In recent years the Allan Line, under the direction of the firm of which Alexander, the youngest of the family, is the head, has continued to expand. A writer in an English journal published in September, 1884, who has taken the pains to classify the merchant fleets of the world in the order of their magnitude, has assigned to that over which the Allan flag floats the seventh place, six other lines alone surpassing it; and among the privately-owned it is ranked the first in number and tonnage - the others which excel it being owned by corporate or other joint-stock companies.
Its steam trade has not been confined to Canada, but includes, besides, services more or less continuous to Boston, Philadelphia, Baltimore, and the Argentine Republic, conducted from the Clyde, Liverpool, and London. The increase of the trade of this country with British North America during the last fifty years has been enormous. The exports of British produce, which in 1833 were of the value of £2,092,550, reached, in 1883, £9,155,927. The imports of cereals in 1833 amounted to 20,000 tons; in 1883 they reached 260,000 tons; and in this year Canada supplied this country with 53,135 oxen and 94,285 sheep. But the increase of the trade of Montreal during the half century is still more remarkable. In 1835 its imports were valued at $3,543,600; in 1882 they reached $50,527,497, or an increase of about 1,400 per cent. In 1835 its exports were valued at $1,154,270; in 1882 they reached $26,503,001, or an increase of about 2,400 per cent.

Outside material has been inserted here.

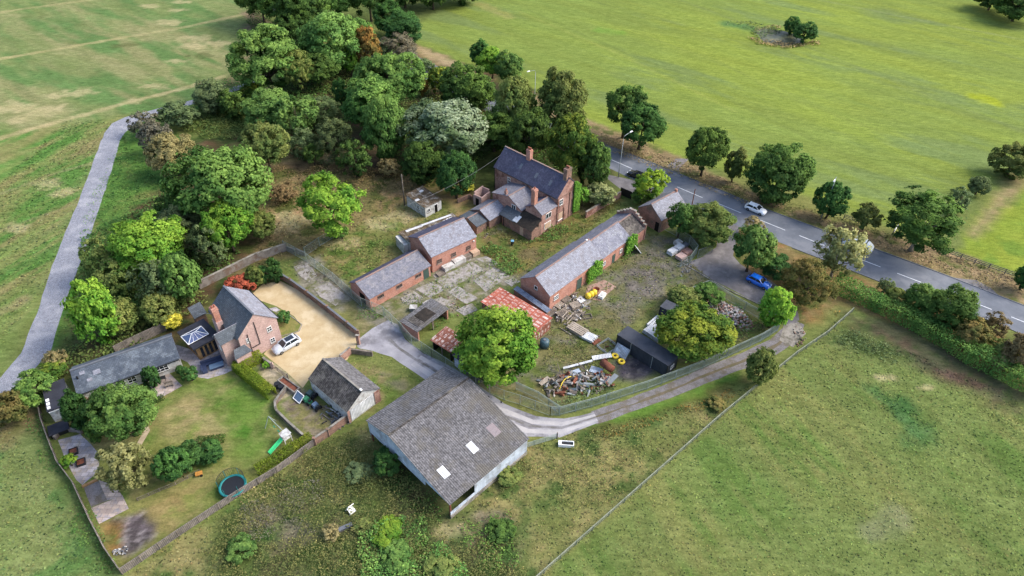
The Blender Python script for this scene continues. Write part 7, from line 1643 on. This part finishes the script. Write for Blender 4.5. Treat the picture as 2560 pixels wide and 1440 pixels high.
mb.bar((-.8, -.5, .2), (.8, -.5, .2), .1); mb.bar((-.8, .5, 1.0), (.8, .5, 1.0), .1); mb.build('frame', M_white, t); MB().slab([(-.7, -.45, .24), (.7, -.45, .24), (.7, .45, .96), (-.7, .45, .96)], .04).build('panel', M_blu, t)
for k, (p, q) in enumerate((((815, 1030), (850, 1052)), ((808, 1038), (838, 1060)), ((824, 1022), (856, 1042)))):
    beam(('pale pipe on the ground along the small barn wall', 'grey pipe furthest from the small barn wall', 'third pipe closest to the small barn wall')[k], p, q, .12, .12, .16, .14, (M_galv, M_wood, M_white_dirty)[k], 'pipe_length', 'pipe')
rubble([(790, 1025), (830, 1010), (880, 1055), (850, 1075), (810, 1060)], 120, .15, .45, .3, [M_black, M_wood, M_lead], 12, 'yard_debris', 2.0)
for px, lb in (((695, 970), 'dark bin left of the trough planter'), ((705, 976), 'dark bin closest to the yard wall corner')):
    t = thing('garden_bin', lb, 'bin', G(*px), .5); MB().tube([(0, 0, 0), (0, 0, .95)], [.3, .4], 8).build('body', plain('navy_plastic', (50, 60, 84), .5), t); MB().tube([(0, 0, .95), (0, 0, 1.05)], .42, 8).build('lid', M_black, t)
t = thing('trough_planter', 'long grey block planter between drive and barn yard', 'planter', G(724, 968), rot_of((702, 952), (746, 984))); mb = MB()
for q in ((-2, 2, -.6, -.42), (-2, 2, .42, .6), (-2, -1.82, -.417, .417), (1.82, 2, -.417, .417)): mb.box(*q, 0, .8)
mb.build('walls', M_conc, t); MB().box(-1.8, 1.8, -.41, .41, 0, .6).build('soil', M_rusty, t)
# garden things
t = thing('trampoline', 'round teal trampoline with half standing safety net on the lawn', 'trampoline', G(585, 1222)); M_teal = plain('teal_pad', (30, 140, 140), .6)
MB().ring((0, 0, .75), 1.62, .17, 28, 6, .35).build('pad', M_teal, t, True); MB().tube([(0, 0, .7), (0, 0, .72)], 1.47, 28).build('mat', M_black, t)
for k in range(6):
    a = 2 * PI * k / 6 + .3; c, s = math.cos(a), math.sin(a); MB().tube([(c * 1.6, s * 1.6, 0), (c * 1.6, s * 1.6, .7)], .04, 6).build('leg', M_galv, t)
    MB().tube([(c * 1.7, s * 1.7, .7), (c * 1.7, s * 1.7, 2.3)], .035, 6).build('net_pole', M_teal, t)
mb = MB()
for i in range(22):
    a = math.radians(20 + 170 * i / 21); mb.bar((1.72 * math.cos(a), 1.72 * math.sin(a), .8), (1.72 * math.cos(a), 1.72 * math.sin(a), 2.25), .02)
for z in (1.1, 1.4, 1.7, 2.0, 2.25):
    pts = [(1.72 * math.cos(math.radians(20 + 170 * i / 16)), 1.72 * math.sin(math.radians(20 + 170 * i / 16)), z) for i in range(17)]
    for a, b in zip(pts[:-1], pts[1:]): mb.bar(a, b, .02 if z < 2.2 else .05)
mb.build('safety_net', M_black, t)
t = thing('swing_set', 'swing frame with green slide and pale tower on the lawn', 'swing set', G(700, 1085), rot_of((684, 1068), (716, 1100))); mb = MB(); LL2 = 2.2
mb.bar((-LL2, 0, 2.1), (LL2 * .6, 0, 2.1), .1); mb.build('crossbar', M_pal, t)
for y in (-.9, .9): MB().bar((-LL2, 0, 2.1), (-LL2 - .2, y, 0), .09).build('leg', M_pal, t)
for x in (-1.3, -.2):
    sw = MB().box(x - .25, x + .25, -.1, .1, .5, .54).build('swing_seat', M_grn, t); b_ = MB(); b_.bar((x - .22, 0, .54), (x - .22, 0, 2.06), .025); b_.bar((x + .22, 0, .54), (x + .22, 0, 2.06), .025); b_.build('rope', M_black, sw)
MB().box(1.35, 2.5, -.6, .6, 1.15, 1.3).build('platform', M_white_dirty, t)
for x in (1.42, 2.4):
    for y in (-.52, .52): MB().bar((x, y, 0), (x, y, 1.9), .1).build('leg', M_white_dirty, t)
MB().slab([(1.3, -.65, 1.9), (2.55, -.65, 1.9), (2.55, .65, 2.0), (1.3, .65, 2.0)], .05).build('tower_roof', M_white_dirty, t)
sl = MB(); P0, P1 = Vector((1.9, -.62, 1.2)), Vector((1.9, -2.9, .15)); sl.bar(P0, P1, .5, .05); sl.bar(P0 + Vector((.26, 0, .08)), P1 + Vector((.26, 0, .08)), .05, .18); sl.bar(P0 + Vector((-.26, 0, .08)), P1 + Vector((-.26, 0, .08)), .05, .18); sl.build('slide', plain('slide_green', (80, 220, 140), .4, k=.9), t)
t = thing('patio_sofa', 'navy covered corner sofa and table on the cottage patio', 'sofa', G(538, 916), rot_of((516, 922), (570, 904))); M_navy = plain('navy_cover', (60, 72, 104), .6)
MB().box(-1.9, 1.9, .5, 1.2, 0, .42).build('seat', M_navy, t); MB().box(-1.9, 1.9, 1.0, 1.25, .423, .85).build('backrest', M_navy, t); MB().box(-1.9, -1.2, -.9, .497, 0, .42).build('seat', M_navy, t); MB().box(-2.0, -1.8, -.9, .497, .423, .85).build('backrest', M_navy, t)
MB().box(-.8, 1.3, -.9, .2, .5, .56).build('table_top', M_blu, t); mb = MB()
MB().box(-.7, 1.2, -.8, .1, 0, .497).build('table_base', M_navy, t)
t = thing('garden_cart', 'small orange wooden cart below the leafy garden border', 'cart', G(499, 1188), .4); MB().box(-.45, .45, -.3, .3, .3, .5).build('tray', mat('orange_wood', (220, 160, 80), .7, (190, 130, 60), 2), t)
for y in (-.34, .34): MB().tube([(.25, y - .04, .2), (.25, y + .04, .2)], .2, 10).build('wheel', M_tyre, t)
fence('hurdle_fence', 'low dark rail fence under the garden border', [(345, 1252), (400, 1228), (440, 1212), (500, 1180)], .6, 'mesh', M_wood, 1.6, .07)
for px, lb in (((185, 1131), 'upper dark square planter on the slab terrace'), ((204, 1158), 'lower dark square planter on the slab terrace')):
    t = thing('square_planter', lb, 'planter', G(*px), .5); mb = MB(); 
    for q in ((-.55, .55, -.55, -.47), (-.55, .55, .47, .55), (-.55, -.47, -.467, .467), (.47, .55, -.467, .467)): mb.box(*q, 0, .4)
    mb.build('sides', M_black, t); MB().box(-.46, .46, -.46, .46, 0, .3).build('soil', M_rusty, t)
t = thing('sleeper_edging', 'tan sleeper edging above the gravel bed', 'edging', G(206, 1218)); e = G(244, 1200) - G(206, 1218); MB().bar(Vector((0, 0, .12)), e + Vector((0, 0, .12)), .35, .25).build('sleeper', M_oak, t)
t = thing('low_store', 'low black topped store beside the flat roofed block', 'store', G(150, 1082), rot_of((140, 1085), (170, 1073))); MB().box(-1.1, 1.3, -.6, 1.3, 0, .7).build('walls', M_black, t); MB().box(-1.2, 1.4, -.7, 1.4, .703, .78).build('lid', M_felt, t)
t = thing('garden_table', 'small dark table on the annex terrace', 'table', G(408, 952), .4); MB().box(-.5, .5, -.35, .35, .68, .74).build('table_top', M_black, t)
for x in (-.42, .42):
    for y in (-.28, .28): MB().bar((x, y, 0), (x, y, .68), .06).build('leg', M_black, t)
t = thing('garden_bench', 'pale bench on the annex terrace right of the table', 'bench', G(424, 966), .4); MB().box(-.6, .6, -.2, .2, .4, .46).build('seat', M_wood, t); MB().box(-.6, .6, .2, .26, .5, .9).build('backrest', M_wood, t)
for x in (-.5, .5): MB().box(x - .04, x + .04, -.2, .2, 0, .397).build('leg', M_wood, t)
# things lying in the rough field
t = thing('plastic_chair', 'white plastic chair tipped over in the rough field', 'chair', G(875, 1278), .9); t.rotation_euler = (.5, .2, .9)
MB().box(-.45, .45, -.45, .45, .5, .56).build('seat', M_white, t); MB().box(-.45, .45, .42, .5, .56, 1.15).build('backrest', M_white, t)
for x in (-.4, .4):
    for y in (-.4, .4): MB().bar((x, y, -.1), (x, y, .5), .08).build('leg', M_white, t)
t = thing('grey_slab', 'grey slab lying in the weeds below the tipped chair', 'slab', G(864, 1322), .5); MB().box(-.9, .9, -.25, .25, .3, .55).build('slab', M_lead, t); MB().box(-.8, .8, -.2, .2, 0, .297).build('base', M_conc, t)
t = thing('water_trough', 'white framed water trough beside the field gate', 'trough', G(1415, 1113), rot_of((1401, 1112), (1430, 1114))); mb = MB()
for q in ((-1.1, 1.1, -.4, -.3), (-1.1, 1.1, .3, .4), (-1.1, -.65, -.297, .297), (1.0, 1.1, -.297, .297)): mb.box(*q, 0, .55)
mb.build('rim', M_white, t); MB().box(-.64, .99, -.29, .29, .1, .35).build('basin', M_black, t)
t = thing('small_tank', 'pale grey round tank beside the open cart shed', 'tank', G(1034, 775), 0); MB().box(-.6, .6, -.5, .5, 0, .7).build('body', M_galv, t); MB().box(-.65, .65, -.55, .55, .703, .76).build('lid', M_white_dirty, t)

# more clutter along the stable range and the gate
rubble([(1380, 752), (1440, 730), (1475, 770), (1450, 800), (1400, 815), (1375, 800)], 170, .12, .5, .25, [pale, M_wood, M_white_dirty], 21, 'yard_debris', 2.5)
rubble([(1700, 640), (1745, 650), (1725, 700), (1700, 700)], 60, .1, .35, .15, [M_white_dirty, M_lead], 22, 'yard_debris')
rubble([(1480, 870), (1540, 850), (1560, 870), (1500, 900)], 60, .1, .3, .1, [M_rusty, M_wood], 23, 'yard_debris', 2.5)
rubble([(1600, 640), (1700, 600), (1720, 680), (1560, 780), (1480, 820)], 130, .06, .22, .05, [M_conc, M_brick_old, M_white_dirty], 24, 'loose_stones')
rubble([(1180, 570), (1240, 580), (1230, 600), (1180, 590)], 50, .1, .35, .15, [M_brick_old, M_conc], 25, 'yard_debris')
rubble([(1000, 730), (1060, 720), (1050, 760), (1000, 765)], 80, .1, .3, .1, [M_conc, MATS['rubble_grey']], 26, 'loose_stones')
rubble([(1195, 975), (1260, 1005), (1250, 1015), (1190, 985)], 60, .1, .35, .12, [M_black, M_lead], 27, 'lane_debris')
planks('grey planks lying flat beside the pale pallets by the stable', (1428, 795), (1448, 803), 2.6, 0.9, 4, 1, M_wood, 'board_pile', 'board pile')
crate('pale low crate leaning at the workshop end of the open cart shed', (1068, 762), ra, 1.3, 1.0, 0.5, M_white_dirty)
crate('square white board box on the concrete pad by the stable', (1452, 752), ra, 1.2, 1.2, 0.3, M_white_sheet)
beam('long pale post lying left of the plank stack', (1400, 820), (1428, 838), .1, .1, .2, .12, pale, 'fallen_post', 'post')
beam('pale rail lying behind the white board stack', (1462, 826), (1500, 842), .1, .1, .15, .1, M_wood, 'fallen_post', 'post')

Canada has in recent years adopted a policy of protection, and claims as the result that her manufacturing industries have been greatly developed and the general prosperity of her population increased. But it should not be overlooked that this result is being attained to a large extent at the expense of the mother country, which continues to be the chief purchaser of her agricultural produce, supports the fleets which protect her shores, and provides a large proportion of the capital sunk in the colony's railways and public works, her own manufactures the while being steadily excluded from Canadian markets.